“¡Paz a vosotros! Como el Padre me ha enviado, así también os envío yo.
Recibid el Espíritu Santo”. Todas las liturgias cristianas de Oriente y
Occidente en el día de la octava de Pascua proclaman esta página del evangelio
de san Juan, que describe dos apariciones de Jesús, una al aatardecer del mismo
día de la resurrección y otra ocho días después. En esta página, el evangelista
conduce al lector desde la actitud de desánimo y miedo que muestran los
discípulos encerrados en el cenáculo por miedo a los judíos, hasta la
proclamación de la fe en el Resucitado, que hace de aquellos hombres débiles y
apocados, decididos testigos de la victoria de Jesús sobre el pecado y la
muerte, como expresa en nombre de todos el apóstol Tomás al saludarle como:
“Señor mío y Dios mío”.
La situación espiritual de los discípulos en aquel día
queda expresada al decir que las puertas del cenáculo estaban cerradas y los
dicípulos llenos de miedo. Pero el Resucitado llama a la puerta de sus
corazones para que respondan creyendo. Se deja ver de aquellos hombres, que
reciben la paz pascual y el don del Espíritu Santo, don típico y característico
de la Pascua. A los apóstoles se les abrieron los ojos y vieron y
experimentaron el hecho de estar con el Resucitado. Las dudas expresadas por
Tomás han servido para inculcar de manera convincente que la misma realidad la
poseeran también los que crean sin haber visto, sin haber palpado. La
generación de los discípulos que vieron se esfumó en pocos años; las
generaciones de los que creemos sin haber visto llenan siglos de la historia de
los hombres.
La fe no es algo irracional, que se impone a la fuerza,
sino una propuesta que se dirige a la mente y al corazón. La fe no pertenece al
orden de las humanas «comprobaciones», sino que nace en el corazón iluminado
por la gracia de Dios. La palabra de Dios llama a ir más allá de las realidades
palpables para entrar de lleno en el misterio y creer firmemente en su Palabra.

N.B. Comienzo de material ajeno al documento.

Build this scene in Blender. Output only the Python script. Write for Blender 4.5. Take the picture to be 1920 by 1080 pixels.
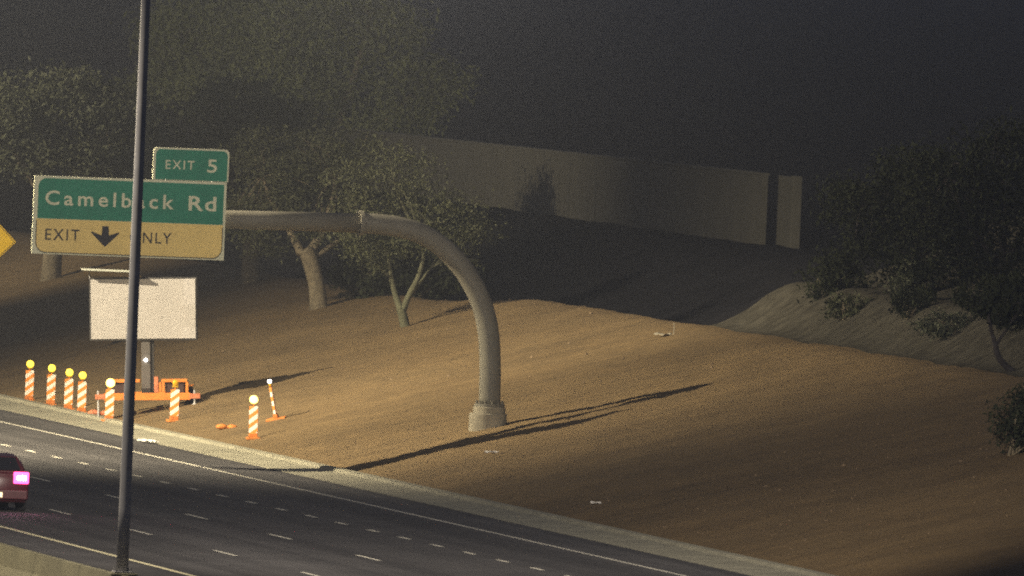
import bpy, bmesh, math, random
import numpy as np
from mathutils import Matrix, Vector

# ------------------------------------------------------------------ clear
for o in list(bpy.data.objects):
    bpy.data.objects.remove(o)
S = bpy.context.scene
C = S.collection

# ------------------------------------------------------------------ camera: a long lens on a tall mast far down the road
# world: X across the road (right shoulder line at 0), Y along the road away from the camera, Z up
cam = bpy.data.cameras.new('camera')
cam.sensor_width = 36.0
cam.lens = 669.6
cam.clip_start = 5.0
cam.clip_end = 6000.0
co = bpy.data.objects.new('camera', cam)
C.objects.link(co)
yaw, pit, roll = 0.19836, 0.0235816, 0.041987
fw = Vector((math.sin(yaw)*math.cos(pit), math.cos(yaw)*math.cos(pit), -math.sin(pit)))
rt = Vector((math.cos(yaw), -math.sin(yaw), 0))
up = rt.cross(fw)
r2 = math.cos(roll)*rt + math.sin(roll)*up
u2 = -math.sin(roll)*rt + math.cos(roll)*up
m = Matrix.Identity(4)
for i in range(3):
    m[i][0], m[i][1], m[i][2] = r2[i], u2[i], -fw[i]
m[0][3], m[1][3], m[2][3] = -99.81, -544.09, 18.52
co.matrix_world = m
S.camera = co

# ------------------------------------------------------------------ night sky (even city glow) and view
W = bpy.data.worlds.new('World')
S.world = W
W.use_nodes = True
bg = W.node_tree.nodes['Background']
bg.inputs[0].default_value = (0.70, 0.78, 1.12, 1)
bg.inputs[1].default_value = 0.08
S.view_settings.view_transform = 'Standard'
S.view_settings.look = 'None'
S.view_settings.gamma = 1
S.view_settings.exposure = 0
S.view_settings.use_curve_mapping = False
S.render.engine = 'CYCLES'
S.cycles.filter_width = 2.0
S.cycles.use_denoising = False
S.cycles.max_bounces = 4
S.cycles.sample_clamp_indirect = 2.0

HAZE = 0.00031
LAMP_COL = (1.0, 0.85, 0.60)
# street lamps, the last three added unseen for their light: (name, mast foot, watts right head, watts left head)
LAMPS = [((-20.3, 5.2), 17.6, 94000, 6000, (8.0, 7.0, 0.0), 128),
         ((-20.2, -102.9), 18.5, 245000, 16000, (-0.5, 4.0, 4.8), 78),
         ((-48.0, 13.0), 32.0, 580000, 6000, (8.0, 37.0, 0.5), 54),  # mast added out of view to throw the board and tree shadows
         ((-20.3, 90.0), 15.2, 115000, 2000, (34.0, 148.0, 10.0), 90),  # mast added out of view to light the sound wall and tall trees
         ((-44.0, -66.0), 13.0, 48000, 3000, (-20.0, -98.0, 2.0), 80)]  # mast added out of view to rim-light the near pole and barrier

# ------------------------------------------------------------------ material helpers
def mat(name, col, rough=0.8, metal=0.0, var=0.0, scale=4.0, bump=0.0, bscale=30.0, col2=None, detail=5.0, spec=0.3):
    mm = bpy.data.materials.new(name)
    mm.use_nodes = True
    nt = mm.node_tree
    b = nt.nodes['Principled BSDF']
    b.inputs['Roughness'].default_value = rough
    b.inputs['Metallic'].default_value = metal
    b.inputs['Specular IOR Level'].default_value = spec
    b.inputs['Base Color'].default_value = (*col, 1)
    tc = nt.nodes.new('ShaderNodeTexCoord')
    if var > 0 or col2:
        n = nt.nodes.new('ShaderNodeTexNoise')
        n.inputs['Scale'].default_value = scale
        n.inputs['Detail'].default_value = detail
        n.inputs['Roughness'].default_value = 0.65
        nt.links.new(tc.outputs['Object'], n.inputs['Vector'])
        r = nt.nodes.new('ShaderNodeValToRGB')
        r.color_ramp.elements[0].position = 0.32
        r.color_ramp.elements[1].position = 0.68
        c2 = col2 or tuple(c*(1+var) for c in col)
        r.color_ramp.elements[0].color = (*[c*(1-var) for c in col], 1)
        r.color_ramp.elements[1].color = (*c2, 1)
        nt.links.new(n.outputs['Fac'], r.inputs['Fac'])
        nt.links.new(r.outputs['Color'], b.inputs['Base Color'])
    if bump > 0:
        n2 = nt.nodes.new('ShaderNodeTexNoise')
        n2.inputs['Scale'].default_value = bscale
        n2.inputs['Detail'].default_value = 6
        nt.links.new(tc.outputs['Object'], n2.inputs['Vector'])
        bp = nt.nodes.new('ShaderNodeBump')
        bp.inputs['Strength'].default_value = bump
        bp.inputs['Distance'].default_value = 0.05
        nt.links.new(n2.outputs['Fac'], bp.inputs['Height'])
        nt.links.new(bp.outputs['Normal'], b.inputs['Normal'])
    return mm

def emis(name, col, strength):
    mm = bpy.data.materials.new(name)
    mm.use_nodes = True
    nt = mm.node_tree
    b = nt.nodes['Principled BSDF']
    b.inputs['Base Color'].default_value = (*[min(1, c) for c in col], 1)
    b.inputs['Emission Color'].default_value = (*col, 1)
    b.inputs['Emission Strength'].default_value = strength
    return mm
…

Pero conviene recordar también que la fe no es una forma de propiedad adquirida
una vez por todas, que no se puede perder. La fe cristiana es un esfuerzo que
ha de durar toda la vida, un superar obstáculos, un abrir puertas y horizontes,
porque creer es dejarse llevar por el Espíritu de Dios, es mantener un diálogo
contínuo con el Señor. Sólo quien se abre al Espírítu y cree es dichoso de
verdad. Cuando la fe alcanza el corazón, los ojos ven lo que otros no llegan a
ver.
La fe pascual creó
solidaridad y alegría en la primera comunidad cristiana. El Señor resucitado
fue reconocido por los primeros discípulos con gozo y alegría, y esta
experiencia les lleva a comunicarla a
los demás hombres para que puedan beneficiarse de su realidad. Del mismo modo
que el Padre ha enviado a su Hijo, éste comunica el Espíritu a sus discípulos y
los envía a proclamar la gracia y la salvación ofrecidas a todos. Esta será la
misión que la Iglesia deberá realizar hasta el final de los tiempos. Nuestra fe
en Jesús debe manifestarse no solamente con palabras sino mediante la vida de
cada día de quienes formamos la comunidad de los creyentes. La primera lectura
de hoy recuerda a los apóstoles anunciando a Jesús y la fuerza de su
resurrección con signos y prodigios. El ejemplo de los creyentes suscitaba
admiración: la gente que los observaba se hacía lenguas de ellos y sentían
temor a juntárseles. Se daban cuenta de la exigencia que suponía aceptar
aquella fe que transformaba a los individuos.
Somos la Iglesia de Jesús
en la medida en que creemos en el Señor resucitado, pero podemos preguntarnos
si nuestra vida responde de verdad a la fe de los apóstoles, si nos esforzamos
en vivir en comunión unos con otros. La fe, cuando es verdadera, sin
apariencias ni engaños, exige también esforzarse leal y seriamente para hacer
del precepro del amor, tal como nos lo propone Jesús, la norma de nuestra vida.
Sólo así podremos estar seguros de seguir al Señor resucitado. Hemos de salir
sin miedo del cómodo nido de nuestro egoísmo y convertirnos en testigos
convencidos del Resucitado, del que es el primero y el último, del que estaba
muerto pero que ahora vive, anunciándolo con nuestra vida entre los hombres
para que todos puedan participar de su victoria.